すり鉢状の小さな街で懸命に生きて成長する少年少女。どんな場所でも生きると決めた人々の強さ・しやなかさを描いた小説。
お悩み
新学期が始まって、前学年の仲がいい子とクラスが一緒になれた。凄い嬉しいけど、何もしてないのに自分が何故かいじられキャラみたいになってて少し疲れた。少し距離起きたいけど置いたら面倒くさくなるの知ってるから無理だー。早く死にたい。(16歳・学生・女性)
ブックセラピストからのひとこと
あなたはどんな自分でいるのが一番好きですか?親に見せる顔、学校で友達に見せる顔、部活やアルバイト先、趣味に浸る時の顔、同じ自分でも色んな顔を持つように、私たちは無意識のうちに環境に合わせたいろんな自分をつくっているのだと思います。お友達はクラス替えして環境が変わったときに自分の何かを守る為に、どんな自分で居たらいいのか探ってるのかもしれないですね。さて、あなたは自身はどんな自分が一番好きでしょうか。周りがどうこう含めて、自分が居心地が良いと思う自分の顔を作っていけばよいのかなと思います。どんなキャラクターでいたいかは、あなた自身で作れるんです。

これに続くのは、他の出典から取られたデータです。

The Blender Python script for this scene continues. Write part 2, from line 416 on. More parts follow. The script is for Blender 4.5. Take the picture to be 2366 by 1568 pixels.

距離を置きたいけど置いたら面倒くさくなる。そう思う気持ちも分かります。ただ、面倒なことを起こさない為に自分を抑えてその場に留まるのが生きやすく感じるときもあるけれど、それが苦しく感じるときもありますよね。「今いる町で懸命に生きていくのもいいし、ひとつの町が苦しいなら他の町に移っていくのもいいんだ。」この本を読んで、私はそんなことを感じました。
きっとこれは町とか住んでる場所に限らず、学校や職場、人付き合いにも言えることで。今いる場所以外にもあなたが心地よく過ごせる場所はあるはずです。嫌だったら逃げてもいいんだと、学校以外の居場所を見つけてみるのもいいんだと思います。
ただ、そんなの簡単に言うなと思うこともありますよね。そう思うのなら、学校以外の時間であなたの世界が広がる体験をしてみるのはどうでしょう。年齢も性別も、職業も異なる人、自分とは全く異なる人と話してみる。そうすることで、自分の世界が広がって、ずっと生きやすくなるはずです。
私たちが思うよりもずっとずっと、この世界にはいろんな考え方があって、いろんな生き方をしている人がいます。その場に居てもいいし、居なくても良い。それぞれがそれぞれの場所で自分なりに精一杯ゆらぎ、泳いでいけばいいんだろうなと思うんです。
もう一冊、迷った本をお伝えします。にゃんたこ著【世界は救えないけど豚の角煮は作れる】(KADOKAWA)です。この本もきっとあなたの世界を広げてくれるはずです。
あたなが心地よいと思う生き方ができますように。